The point is there needs to be designated ranges, otherwise you will have Joe Ham who will stick his 1KW transmitter too close to the operating range of something important - say the transponder of a cell tower (900 MHz) and disrupt cell service. For example. There needs to be regulated bandwidths.
You have it all wrong anyways - they are actually generating money for the government. About 1 penny of your taxes goes to fund them, but then they turn around and generate multi-billion dollars of revenue. reference. Their budget for 2006 is $304M, all but $4.8M comes from regulatory fees. And they generate $26.8B for uncle Sam through auctioning off freed up frequencies.
I agree with some of what you say, the FCC has certainly exceeded its purpose and mission, and I think a radical cutting-back (along with a complete decapitation and replacement of its leadership) is necessary.
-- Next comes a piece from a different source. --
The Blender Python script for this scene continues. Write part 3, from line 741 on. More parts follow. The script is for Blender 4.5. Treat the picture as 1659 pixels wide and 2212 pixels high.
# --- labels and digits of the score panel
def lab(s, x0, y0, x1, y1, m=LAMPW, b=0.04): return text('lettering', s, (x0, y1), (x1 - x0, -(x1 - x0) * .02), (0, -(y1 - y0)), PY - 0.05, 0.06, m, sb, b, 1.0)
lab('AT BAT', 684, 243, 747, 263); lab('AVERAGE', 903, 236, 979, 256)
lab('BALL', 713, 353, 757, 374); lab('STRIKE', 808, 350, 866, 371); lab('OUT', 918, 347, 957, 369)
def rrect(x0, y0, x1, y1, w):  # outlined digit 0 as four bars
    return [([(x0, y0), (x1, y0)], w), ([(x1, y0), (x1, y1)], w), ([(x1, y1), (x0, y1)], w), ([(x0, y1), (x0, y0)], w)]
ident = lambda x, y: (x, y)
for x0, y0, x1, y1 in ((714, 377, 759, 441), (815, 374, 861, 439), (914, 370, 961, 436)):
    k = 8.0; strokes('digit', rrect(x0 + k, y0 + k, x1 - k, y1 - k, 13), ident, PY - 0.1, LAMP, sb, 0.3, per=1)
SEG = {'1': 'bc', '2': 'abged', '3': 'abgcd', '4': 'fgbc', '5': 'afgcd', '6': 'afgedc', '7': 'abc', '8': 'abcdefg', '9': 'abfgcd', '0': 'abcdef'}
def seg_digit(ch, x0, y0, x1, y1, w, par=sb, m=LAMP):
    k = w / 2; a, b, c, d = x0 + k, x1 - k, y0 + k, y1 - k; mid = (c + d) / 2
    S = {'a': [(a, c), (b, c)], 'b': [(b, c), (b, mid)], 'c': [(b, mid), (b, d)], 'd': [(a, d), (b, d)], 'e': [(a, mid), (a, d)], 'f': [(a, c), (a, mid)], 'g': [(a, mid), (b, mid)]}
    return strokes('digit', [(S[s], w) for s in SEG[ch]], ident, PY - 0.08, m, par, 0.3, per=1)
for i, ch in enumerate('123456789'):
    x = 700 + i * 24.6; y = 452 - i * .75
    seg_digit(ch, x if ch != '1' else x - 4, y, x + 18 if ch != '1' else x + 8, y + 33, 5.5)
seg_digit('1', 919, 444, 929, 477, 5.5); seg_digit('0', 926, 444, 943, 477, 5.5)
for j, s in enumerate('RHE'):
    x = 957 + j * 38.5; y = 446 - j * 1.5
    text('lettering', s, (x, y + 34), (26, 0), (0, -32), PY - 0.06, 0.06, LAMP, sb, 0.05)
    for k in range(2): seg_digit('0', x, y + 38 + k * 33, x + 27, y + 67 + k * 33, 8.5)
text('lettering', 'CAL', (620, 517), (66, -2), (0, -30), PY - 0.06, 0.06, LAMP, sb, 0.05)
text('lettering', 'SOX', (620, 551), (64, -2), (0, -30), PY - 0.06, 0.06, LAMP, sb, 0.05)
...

However I think you're mistaken to think that we have enough technology to completely replace any form of spectrum management.
I mean, it's going to suck pretty bad for you, if I go and decide it would be cool to set up a 25KW spark-gap transmitter in my garage; that's a transmitter that emits on all EM frequencies simultaneously, limited only by the characteristics of the antenna I use. Using a good high-gain antenna pointed at your house, I don't care what kind of spread spectrum, frequency-hopping systems your cellphone tries to use, it's not going to work when there's enough EMF flying around to make your toaster run without being plugged in. That's pretty much the situation you'd have without some form of coordination; it's the communications equivalent of getting rid of traffic laws because you don't like waiting at lights.
And you could forget about radio telescopes--right now we have mandated "holes" in the spectrum for research use, so that the full gain of a receiver can be used to focus on far-away sources; without interference regulation, you'd raise the noise floor by so much that (given that your receiver can only discriminate between so much signal and noise) you're going to lose a great deal of signal.
The original purpose of the FCC--to coordinate spectrum allocation to maximize public utility--is still a valid one. In fact, I think it's more valid today, with more uses for the spectrum, than ever. Though they're worse than useless in their current state, on their knees with the collective cock of industry in their mouths, that doesn't mean they have to be.
"Ladies and gentlemen, my killbot features Lotus Notes and a machine gun. It is the finest available."
The protection of DRM by the goverment (From FCC regulation or DMCA type laws) is at odds with Article 1 Section 8 of the Constitution.
This clause lets the government assign exclusive rights of a work for a limited amount of time (to encourage science and art).
Currently, No DRM has an expiration or time limits of any kind, so by protecting or mandating DRM, the government is in effect allowing exclusive rights of a work and unlimited amount of time ( with no regard to the effect of this on art and science ).
"[Regarding the 'cloud,'] ownership was what made America different than Russia." -- Woz
And nothing else is done. Get that righteous indignation off your chest and go about your business.
Meanwhile, in the corridors of power, the party line remains intact. "Corporations know what is best for the consumer. It's in their best interest." And the other party line, "Anyone against DRM only wants to steal copyrighted material."
And what exactly are *you* doing to change that opinion? Nothing.